2025 MLB All-Star Week: Workout
2025 MLB All-Star Week: Workout | Jamie Squire/GettyImages

For about two hours on Tuesday night, the All-Star Game felt like an all-too-familiar Aaron Boone performance for his detractors to mock. The American League, typically dominant in these events, fell offensively flat. Pinch-hitter Brent Rooker broke the silence in the seventh, but it evoked a classic Yankees "fake comeback" more than an actual rally, leaving fans wondering why the thunder hadn't started earlier.

But, by the end of the night — thanks in part to fan favorite (dream trade target?) Steven Kwan playing the game of baseball beautifully — the score had been miraculously leveled, and the game reached unprecedented "extras". Instead of the ghost runner, every Yankee fan's favorite, this one would be decided by a swing-off mini-Derby, featuring three of the NL's top sluggers against a trio of American Leaguers, with three outs a piece to work with.

Unfortunately for the Yankee fans watching with bated breath, Boone found a way to screw this one up, too, using Jonathan Aranda in the third spot instead of the sitting-and-waiting Bobby Witt Jr. of the Kansas City Royals. Still, you'd have to imagine a regular-season swing-off would go better for New York than their current extra-innings road strategy, where they're essentially DOA once the 10th begins.

After the game, Boone revealed he was thinking along the same lines, expecting the semi-inevitable after the pop of the moment in Atlanta.
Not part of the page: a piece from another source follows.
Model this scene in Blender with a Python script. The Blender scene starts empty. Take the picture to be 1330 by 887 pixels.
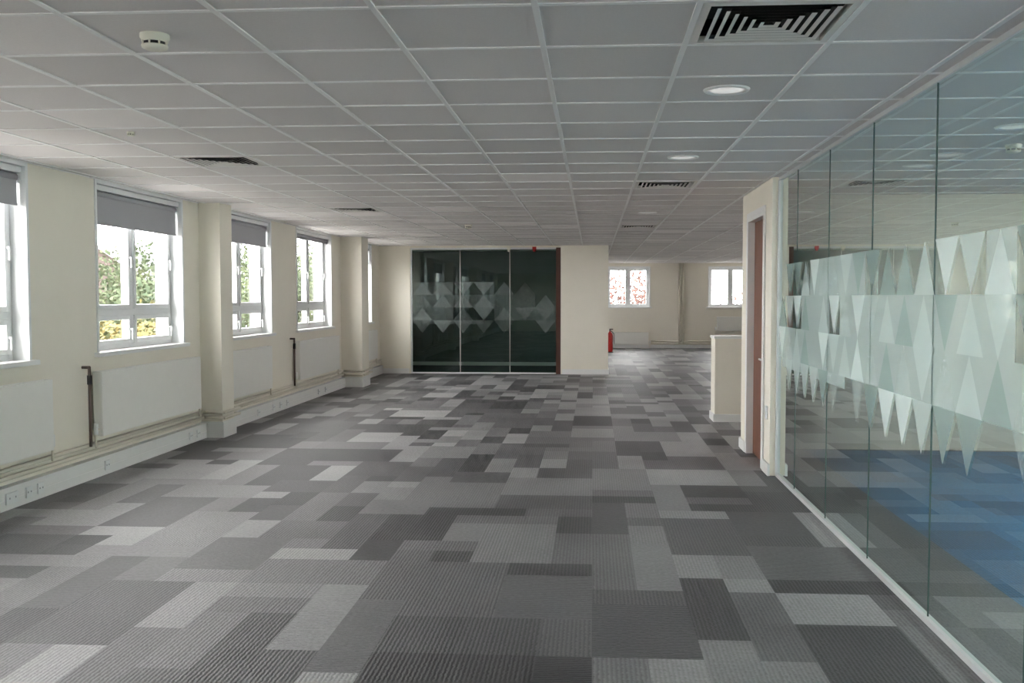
import bpy, math, random
from mathutils import Vector
random.seed(7)
F=1244.0; YAW=math.atan(80/F); PITCH=math.atan(58/F)
H=1.62; CZ=2.69
XL=-4.5; XR=6.0; YB=-5.0; YF=30.5; XG=1.67
# ---------------------------------------------------------------- materials
def newmat(n):
    m=bpy.data.materials.new(n); m.use_nodes=True
    nt=m.node_tree; nt.nodes.clear()
    out=nt.nodes.new('ShaderNodeOutputMaterial')
    return m,nt,out
def L(nt,a,b): nt.links.new(a,b)
def pmat(n,col,rough=.6,metal=0,noise=0.05,nscale=8,bump=0,emit=None,es=0,spec=.5):
    m,nt,out=newmat(n)
    p=nt.nodes.new('ShaderNodeBsdfPrincipled'); L(nt,p.outputs[0],out.inputs[0])
    p.inputs['Roughness'].default_value=rough; p.inputs['Metallic'].default_value=metal
    p.inputs['Specular IOR Level'].default_value=spec
    tc=nt.nodes.new('ShaderNodeTexCoord'); no=nt.nodes.new('ShaderNodeTexNoise')
    no.inputs['Scale'].default_value=nscale; no.inputs['Detail'].default_value=4
    L(nt,tc.outputs['Object'],no.inputs['Vector'])
    r=nt.nodes.new('ShaderNodeMapRange'); r.inputs[3].default_value=1-noise; r.inputs[4].default_value=1+noise
    L(nt,no.outputs['Fac'],r.inputs[0])
    v=nt.nodes.new('ShaderNodeVectorMath'); v.operation='SCALE'; v.inputs[0].default_value=col[:3]
    L(nt,r.outputs[0],v.inputs['Scale']); L(nt,v.outputs[0],p.inputs['Base Color'])
    if bump:
        b=nt.nodes.new('ShaderNodeBump'); b.inputs['Strength'].default_value=bump; b.inputs['Distance'].default_value=.01
        L(nt,no.outputs['Fac'],b.inputs['Height']); L(nt,b.outputs[0],p.inputs['Normal'])
    if emit: p.inputs['Emission Color'].default_value=(*emit,1); p.inputs['Emission Strength'].default_value=es
    return m
def glassmat(n,tint,k=1.8,rough=0.0,gcol=(1,1,1)):
    m,nt,out=newmat(n)
    g=nt.nodes.new('ShaderNodeNewGeometry')
    d=nt.nodes.new('ShaderNodeVectorMath'); d.operation='DOT_PRODUCT'
    L(nt,g.outputs['Normal'],d.inputs[0]); L(nt,g.outputs['Incoming'],d.inputs[1])
    a=nt.nodes.new('ShaderNodeMath'); a.operation='ABSOLUTE'; L(nt,d.outputs['Value'],a.inputs[0])
    s=nt.nodes.new('ShaderNodeMath'); s.operation='SUBTRACT'; s.inputs[0].default_value=1; L(nt,a.outputs[0],s.inputs[1])
    p=nt.nodes.new('ShaderNodeMath'); p.operation='POWER'; L(nt,s.outputs[0],p.inputs[0]); p.inputs[1].default_value=5
    q=nt.nodes.new('ShaderNodeMath'); q.operation='MULTIPLY_ADD'; q.use_clamp=True
    L(nt,p.outputs[0],q.inputs[0]); q.inputs[1].default_value=.96*k; q.inputs[2].default_value=.04*k
    t=nt.nodes.new('ShaderNodeBsdfTransparent'); t.inputs[0].default_value=(*tint,1)
    gl=nt.nodes.new('ShaderNodeBsdfGlossy'); gl.inputs['Roughness'].default_value=rough; gl.inputs[0].default_value=(*gcol,1)
    mx=nt.nodes.new('ShaderNodeMixShader'); L(nt,q.outputs[0],mx.inputs[0]); L(nt,t.outputs[0],mx.inputs[1]); L(nt,gl.outputs[0],mx.inputs[2])
    L(nt,mx.outputs[0],out.inputs[0]); return m
def frostmat(n,op,col=(.85,.9,.88)):
    m,nt,out=newmat(n)
    t=nt.nodes.new('ShaderNodeBsdfTransparent')
    d=nt.nodes.new('ShaderNodeBsdfDiffuse'); d.inputs[0].default_value=(*col,1)
    tr=nt.nodes.new('ShaderNodeBsdfTranslucent'); tr.inputs[0].default_value=(*col,1)
    m1=nt.nodes.new('ShaderNodeMixShader'); m1.inputs[0].default_value=.45; L(nt,d.outputs[0],m1.inputs[1]); L(nt,tr.outputs[0],m1.inputs[2])
    m2=nt.nodes.new('ShaderNodeMixShader'); m2.inputs[0].default_value=op; L(nt,t.outputs[0],m2.inputs[1]); L(nt,m1.outputs[0],m2.inputs[2])
    L(nt,m2.outputs[0],out.inputs[0]); return m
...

There's a good chance this might be utilized at some point to decide games that matter, especially if there's universal agreement in the coming days that the excitement properly peaked.

Yankees' Aaron Boone thinks All-Star Game swing-off could come to regular season baseball

"There's probably a world where you could see that in the future, where maybe it's in some regular-season mix," Boone noted in Jeff Passan's postgame column. "I mean, I wouldn't be surprised if people start talking about it like that. Obviously, I don't think that should happen, necessarily, or would at any time in the near future. But I've got to say, it was pretty exciting."

He's clearly not advocating for it — he's a baseball purist — but he feels where the wind is blowing. Perhaps that "purist" bent is the reason he can't seem to solve modern regular-season extras? Maybe he's doing it out of subconscious protest?

Regardless, a swing-off between sluggers better suits the Yankees than moving the automatic runner over and piling on in the top half of the frame, then hanging on for dear life with a beleaguered bullpen in the bottom. Plus, we all know that neither extra-innings format will ever reach the postseason. That should maybe tell you all you need to know (but is it really sillier than an NHL shootout?).